MCA to act on high crime rate

By NG CHENG YEE

chengyee@thestar.com.my

KUALA LUMPUR: The MCA will raise the issue of the city's high crime rate in the Cabinet and has also called on the relevant authorities to beef up enforcement efforts and patrols.

Party president Datuk Seri Ong Ka Ting said the MCA was very concerned about the level of safety in urban areas following the attacks on two Kolej Tunku Abdul Rahman (KTAR) students in separate robbery cases in the Setapak area.

“We have sent Deputy Internal Security Minister Datuk Fu Ah Kiow and Federal Territory Ministry parliamentary secretary Yew Teong Look, who is Wangsa Maju MP, to talk to students at the college on how to protect themselves in high-risks areas,” he said after chairing the presidential council meeting here yesterday.
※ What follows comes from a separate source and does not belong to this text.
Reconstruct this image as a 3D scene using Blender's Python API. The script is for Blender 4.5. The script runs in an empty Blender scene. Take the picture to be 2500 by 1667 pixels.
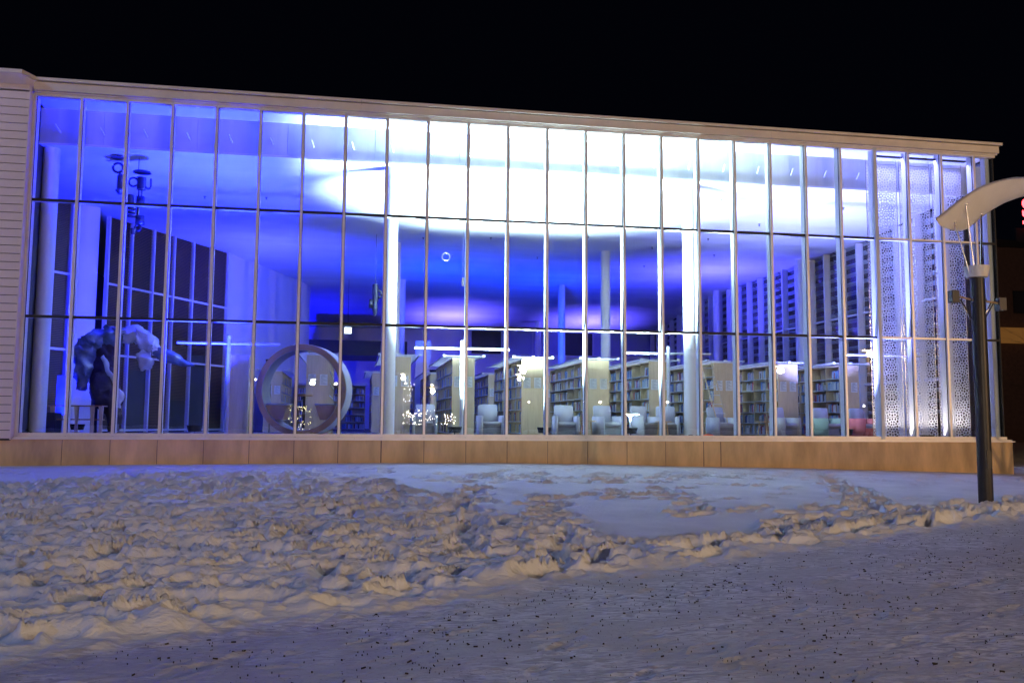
import bpy, bmesh, math, random
import numpy as np
from mathutils import Vector, Matrix
R = math.radians
SC = bpy.context.scene
COL = SC.collection
random.seed(7)
rng = np.random.default_rng(7)

# ------------------------------------------------------------------ camera
cam_d = bpy.data.cameras.new('camera')
cam = bpy.data.objects.new('camera', cam_d); COL.objects.link(cam); SC.camera = cam
F_ = Vector((0.17297316, 0.9807079, 0.09106204)); R_ = Vector((0.98467309, -0.17428526, 0.00659898)); U_ = Vector((-0.02234244, -0.08852489, 0.99582336))
cam.matrix_world = Matrix(((R_.x, U_.x, -F_.x, 8.08247), (R_.y, U_.y, -F_.y, -23.5825), (R_.z, U_.z, -F_.z, 1.6), (0, 0, 0, 1)))
cam_d.sensor_width = 36.0; cam_d.lens = 36.0 * 2172.5 / 2500.0
cam_d.clip_start = 0.1; cam_d.clip_end = 2000
CX, CY = 8.08247, -23.5825

# ------------------------------------------------------------------ world, exposure
w = bpy.data.worlds.new("World"); SC.world = w; w.use_nodes = True
bg = w.node_tree.nodes['Background']; bg.inputs['Color'].default_value = (0.10, 0.13, 0.35, 1); bg.inputs['Strength'].default_value = 0.004
SC.view_settings.view_transform = 'Standard'; SC.view_settings.look = 'None'
SC.view_settings.exposure = 0.42; SC.view_settings.gamma = 1.0; SC.view_settings.use_curve_mapping = False
SC.cycles.transparent_max_bounces = 32; SC.cycles.max_bounces = 10; SC.cycles.diffuse_bounces = 5; SC.cycles.glossy_bounces = 4
SC.cycles.caustics_reflective = False; SC.cycles.caustics_refractive = False
SC.cycles.sample_clamp_indirect = 6.0

# ------------------------------------------------------------------ lamps (position, colour, watts)
def area(name, loc, aim, size, col, watts, spread=180):
    l = bpy.data.lights.new(name, 'AREA'); l.shape = 'DISK'; l.size = size; l.color = col; l.energy = watts; l.spread = R(spread)
    o = bpy.data.objects.new(name, l); COL.objects.link(o); o.location = loc
    o.rotation_euler = (Vector(aim) - Vector(loc)).to_track_quat('-Z', 'Y').to_euler(); return o
def point(name, loc, rad, col, watts):
    l = bpy.data.lights.new(name, 'POINT'); l.shadow_soft_size = rad; l.color = col; l.energy = watts
    o = bpy.data.objects.new(name, l); COL.objects.link(o); o.location = loc; return o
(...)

SEEKING JUSTICE: Lee (third from right) and his wife, Lim, holding up a banner outside their home in Taman Cahaya Tasek in Ipoh Tuesday to protest against the senseless killing of their son Khian Yip . With them are Khian Yip’s friends and college mates.
MCA Youth chief Datuk Liow Tiong Lai said the wing's Vanguard team would deploy about 100 members to patrol high-risk areas at night.
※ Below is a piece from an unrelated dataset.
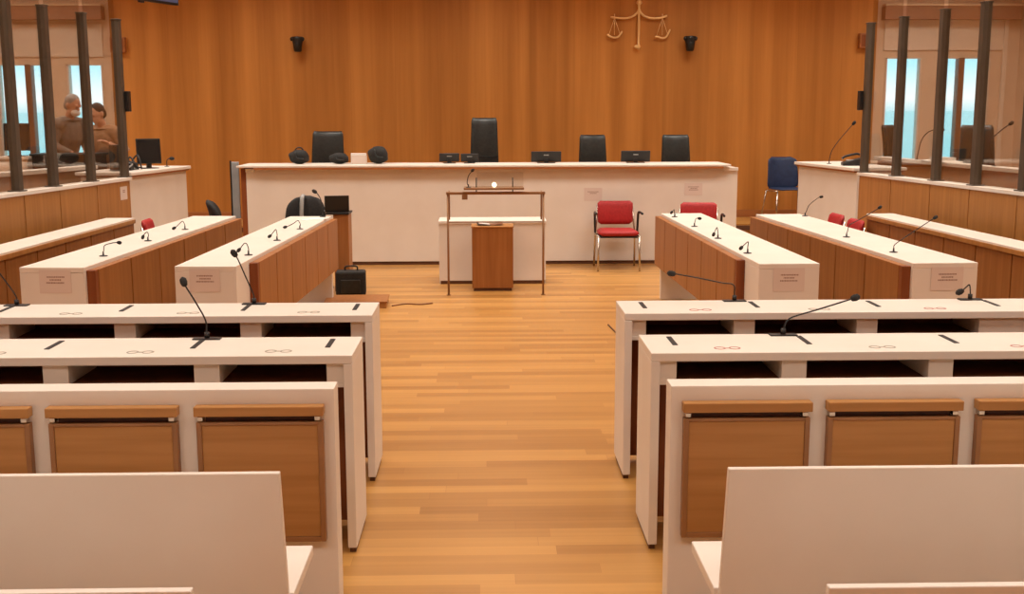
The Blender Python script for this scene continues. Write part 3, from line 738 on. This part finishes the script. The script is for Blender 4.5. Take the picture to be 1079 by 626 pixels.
t = thing('desk_telephone', 'black telephone on the right tall white desk by the end post', 'telephone', (4.07, 12.45, 1.175), R(-100))
obj('body', prism_x(NB(), [(-.1, 0), (.11, 0), (.11, .09), (-.1, .035)], -.09, .09), M['dark'], t, .008)
obj('handset', tube(NB(), smooth_path([(-.07, -.09, .075), (-.075, -.05, .10), (-.075, .06, .125), (-.07, .1, .118)]), [.02] + [.013] * 17 + [.02], 10), M['dark'], t, 0, True)
bx('keypad', (.0, .07, -.06, .04, .052, .066), M['grey'], t, .003)

# ---------------------------------------------------------------- inside the docks
judge_chair((5.83, 13.1, .25), R(-8), 1.61, .42, 'dark high-backed chair behind the right dock glass, nearer the viewer', .6, 'dark chairs in the right dock')
judge_chair((5.45, 14.5, .25), R(35), 1.60, .27, 'dark chair half hidden by a post of the right dock', .6, 'dark chairs in the right dock')
t = thing('reflection_tray', 'white tray on the sill standing in for a reflection inside the right dock', 'tray', (4.32, 11.35, 1.132), R(5))  # white pieces added in place of a bright reflection on the dock glass
for nm, d, m in (('tray', (-.1, .12, -.3, .3, 0, .012), M['paperwhite']), ('reflection_pile', (-.07, .09, -.2, .1, .012, .05), M['white'])): bx(nm, d, m, t, .003)
t.location = (4.82 + .2, 12.35, 1.22); t.rotation_euler = (0, 0, R(3.5)); t['label'] = 'white tray on the rail standing in for a reflection in the right dock glass'

t = thing('dark_desk', 'low black fronted desk behind the left dock glass in front of two persons', 'desk', (-4.43, 12.3, .25))
bx('desk_front', (-.47, .2, 0, .03, 0, 1.06), M['dark'], t, .003)
bx('desk_top', (-.49, .22, -.02, .42, 1.06, 1.085), M['leather'], t, .004)
for x in (-.47, .17): bx('side_panel', (x, x + .03, .03, .4, 0, 1.06), M['dark'], t, .002)
monitor((-5.17, 12.6, .25), 0, .28, .30, 'dark monitor on a tall tan pedestal at the left edge of the left dock', 4, 'screens on the side desks', .06)
t = bpy.data.objects[[o.name for o in bpy.data.objects if o.get('label', '').startswith('dark monitor on a tall tan')][0]]; t.location.z = .25 + 1.05
t = thing('tan_pedestal', 'tan pedestal cabinet carrying a monitor at the left edge of the left dock', 'cabinet', (-5.17, 12.6, .25))
bx('body', (-.16, .16, -.15, .2, 0, 1.02), M['tan'], t, .004)
bx('top_board', (-.18, .18, -.17, .22, 1.02, 1.05), M['tan'], t, .003)
bx('door', (-.14, .14, -.165, -.15, .05, .98), M['tan'], t, .003)

# ---------------------------------------------------------------- people behind the left glass
def limb(bm, pts, rs, flat=1.): return tube(bm, smooth_path(pts, 5), [rs[min(int(i / 5), len(rs) - 2)] + (rs[min(int(i / 5) + 1, len(rs) - 1)] - rs[min(int(i / 5), len(rs) - 2)]) * ((i % 5) / 5) for i in range((len(pts) - 1) * 5 + 1)], 12, True, flat)

def person(label, loc, rz, lean, head_tilt, arms, mats, mask, H=1.68):
    t = thing('person', label, 'person', loc, rz, 'persons behind the left dock glass')
    k = H / 1.7
    S = lambda p: Vector(p) * k
    fw = lambda z: -math.sin(lean) * max(0, z - .92)            # lean forward (-y) above the hips
    up = lambda z: .92 + (z - .92) * math.cos(lean) if z > .92 else z
    T = lambda x, y, z: S((x, y + fw(z), up(z)))
    body = NB()
    limb(body, [T(0, 0, .9), T(0, 0, 1.05), T(0, -.01, 1.25), T(0, 0, 1.40), T(0, .01, 1.46)], [.13 * k, .12 * k, .14 * k, .12 * k, .07 * k])
    limb(body, [T(0, .005, 1.42), T(0, -.005, 1.5), T(0, -.02, 1.56)], [.058 * k, .052 * k, .05 * k])
    hd = T(0, -.03, 1.60); hm = Matrix.Translation(hd) @ Matrix.Rotation(head_tilt[1], 4, 'Z') @ Matrix.Rotation(head_tilt[0], 4, 'X')
    def HB(c, r): ball(body, hm @ (Vector(c) * k), tuple(v * k for v in r), hm.to_3x3().to_4x4(), 16, 12)
    HB((0, .01, .055), (.074, .092, .098)); HB((0, -.035, -.02), (.056, .056, .066)); HB((0, -.095, .02), (.012, .02, .022))
    HB((0, -.078, -.03), (.024, .014, .008)); HB((0, -.07, -.062), (.026, .022, .018))
    for s in (-1, 1):
        HB((s * .076, .012, .03), (.011, .02, .032)); HB((s * .03, -.08, .045), (.014, .008, .009)); HB((s * .03, -.076, .066), (.02, .012, .007))
        hip = .095
        limb(body, [S((s * hip, 0, .92)), S((s * .1, -.01, .5)), S((s * .1, .02, .09))], [.085 * k, .06 * k, .042 * k])
        limb(body, [S((s * .1, .04, .04)), S((s * .105, -.06, .035)), S((s * .11, -.15, .025))], [.038 * k, .04 * k, .025 * k])
        sh, el, wr = T(s * .185, 0, 1.40), None, None
        el = T(*arms[s][0]); wr = T(*arms[s][1])
        limb(body, [sh, (sh + el) / 2, el], [.058 * k, .05 * k, .042 * k]); limb(body, [el, (el + wr) / 2, wr], [.042 * k, .04 * k, .028 * k])
        d = (wr - el).normalized(); side = d.cross(Vector((0, 0, 1))).normalized() if abs(d.z) < .9 else Vector((1, 0, 0)); dn = d.cross(side)
        limb(body, [wr, wr + d * .05 * k, wr + d * .085 * k], [.03 * k, .036 * k, .034 * k], .6)
        for f, (o, ln) in enumerate(((-.028, .065), (-.0095, .075), (.0095, .07), (.028, .055))):
            a = wr + d * .08 * k + side * o * k
            limb(body, [a, a + d * ln * .5 * k, a + d * ln * .85 * k + dn * .012 * k, a + d * ln * k + dn * .026 * k], [.0095 * k, .009 * k, .008 * k, .007 * k])
        a = wr + d * .03 * k - side * .03 * s * k
        limb(body, [a, a + d * .03 * k - side * s * .02 * k, a + d * .06 * k - side * s * .022 * k], [.012 * k, .011 * k, .009 * k])
    rem = (('REMESH', dict(mode='VOXEL', voxel_size=.0075)), ('SMOOTH', dict(factor=.5, iterations=4)))
    obj('body', body, M['skin'], t, 0, True, rem)
    g = NB()
    limb(g, [T(0, 0, .86), T(0, 0, 1.05), T(0, -.01, 1.25), T(0, 0, 1.40), T(0, .008, 1.47)], [.158 * k, .15 * k, .168 * k, .14 * k, .072 * k])
    for s in (-1, 1):
        sh = T(s * .17, 0, 1.395); el = T(*arms[s][0]); wr = T(*arms[s][1])
        ball(g, sh, .088 * k); limb(g, [sh, (sh + el) / 2, el], [.072 * k, .063 * k, .056 * k])
        if mats[3]: limb(g, [el, (el + wr) / 2, el + (wr - el) * .92], [.056 * k, .05 * k, .042 * k])
        limb(g, [T(0, 0, 1.4), T(s * .1, 0, 1.41), sh], [.1 * k, .09 * k, .074 * k])
    obj('shirt', g, mats[0], t, 0, True, (('REMESH', dict(mode='VOXEL', voxel_size=.012)), ('SMOOTH', dict(factor=.5, iterations=6))))
    g = NB()
    limb(g, [S((0, 0, .98)), S((0, 0, .88))], [.15 * k, .16 * k])
    for s in (-1, 1): limb(g, [S((s * .085, 0, .9)), S((s * .1, -.01, .5)), S((s * .1, .02, .07))], [.115 * k, .085 * k, .07 * k])
    obj('trousers', g, mats[1], t, 0, True, (('REMESH', dict(mode='VOXEL', voxel_size=.014)), ('SMOOTH', dict(factor=.5, iterations=4))))
    g = NB()
    ball(g, hm @ (Vector((0, .024, .075)) * k), tuple(v * k for v in (.08, .09, .088)), hm.to_3x3().to_4x4(), 18, 14)
    ball(g, hm @ (Vector((0, .062, .02)) * k), tuple(v * k for v in (.068, .05, .075)), hm.to_3x3().to_4x4(), 18, 14)
    obj('hair', g, mats[2], t, 0, True, (('REMESH', dict(mode='VOXEL', voxel_size=.008)), ('SMOOTH', dict(factor=.5, iterations=3))))
    if mask:
        g = NB(); ball(g, hm @ (Vector((0, -.062, -.03)) * k), tuple(v * k for v in (.058, .052, .045)), hm.to_3x3().to_4x4(), 18, 12)
        obj('face_mask', g, M['paperwhite'], t, 0, True)
    return t
person('grey-haired person in grey-brown shirt and white face mask, head bowed, behind dock glass', (-5.02, 13.55, .25), R(62), R(14), (R(24), R(4)),
       {-1: ((-.25, -.06, 1.15), (-.14, -.27, 1.05)), 1: ((.25, -.06, 1.14), (.13, -.28, 1.06))}, (M['shirt'], M['trousers'], M['hairgrey'], True), True, 1.70)
person('dark-haired person in a tan shirt bending forward beside the grey-haired one', (-4.3, 13.1, .25), R(-18), R(16), (R(26), R(-14)),
       {-1: ((-.27, -.04, 1.17), (-.16, -.25, 1.1)), 1: ((.28, -.05, 1.16), (.2, -.22, 1.26))}, (M['blouse'], M['trousers'], M['hairblack'], False), False, 1.60)

# ---------------------------------------------------------------- on the walls
t = thing('scales_emblem', 'pale golden scales of justice emblem high on the wooden wall', 'emblem', (2.118, YW - .046, 0))
obj('pole', lathe(NB(), [(.012, 2.62), (.02, 2.64), (.03, 2.665), (.016, 2.70), (.016, 3.12), (.03, 3.14), (.016, 3.17), (.016, 3.22), (.04, 3.24), (.045, 3.26), (.03, 3.275), (.018, 3.29), (.03, 3.32), (.004, 3.37)], seg=14), M['gold'], t, 0, True)
bt = obj('base_knob', ball(NB(), (-.02, 0, 2.66), (.04, .02, .028)), M['gold'], t, 0, True)
obj('beam', tube(NB(), smooth_path([(-.39, 0, 3.06), (-.28, 0, 3.045), (-.16, 0, 3.045), (-.07, 0, 3.075), (0, 0, 3.13), (.07, 0, 3.075), (.16, 0, 3.045), (.28, 0, 3.045), (.39, 0, 3.075)]), [.008, ] + [.015] * 47 + [.012], 10), M['gold'], t, 0, True)
for cx, zc, tl in ((-.335, 2.80, .02), (.325, 2.795, .05)):
    bm = NB()
    tube(bm, smooth_path([(cx - .1, 0, zc + .05 - tl), (cx - .06, 0, zc), (cx, 0, zc - .018), (cx + .06, 0, zc), (cx + .11, 0, zc + .05 + tl)]), [.006] + [.013] * 23 + [.006], 10)
    pn = obj('pan', bm, M['gold'], t, 0, True)
    bm = NB()
    for dx in (-.075, 0, .08): tube(bm, [(cx, 0, 3.05), (cx + dx, 0, zc + .02)], .0042, 6)
    obj('chain_set', bm, M['gold'], pn, 0, True)
    obj('hook', tube(NB(), [(cx, 0, 3.03), (cx, 0, 3.1)], .006, 8), M['gold'], pn, 0, True)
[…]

“We will work with the police, Rela and residents' associations in the Setapak area to ensure that the people's safety is well taken care of.”

Asked whether the patrolling would be extended to other areas with colleges or universities, he said: “We will work in the high-risk areas in Setapak first, and if there is a need in other areas, we will consider it.”

Lee Khian Yip, an 18-year-old accountancy student, was killed in Wangsa Maju last Saturday when attacked by two men on a motorcycle.

Another student, Phang Kar Wei, 23, was repeatedly assaulted and slashed three times on his hands and neck about 15 minutes later, also by two men on a motorcycle, in Taman Melati, 2km from Wangsa Maju.

Before Khian Yip's cremation in Ipoh yesterday afternoon, his parents, retired manager Lee Mook Kwai, 55, and Lim Lee Ling, 43, joined his friends and college mates outside the family home at Taman Cahaya Tasek in a protest against the brutal killing.

His lecturers and friends from KTAR, as well as students and teachers of his former school, SMJK Sam Tet in Ipoh, who had gathered to bid him farewell, carried banners condemning the murder.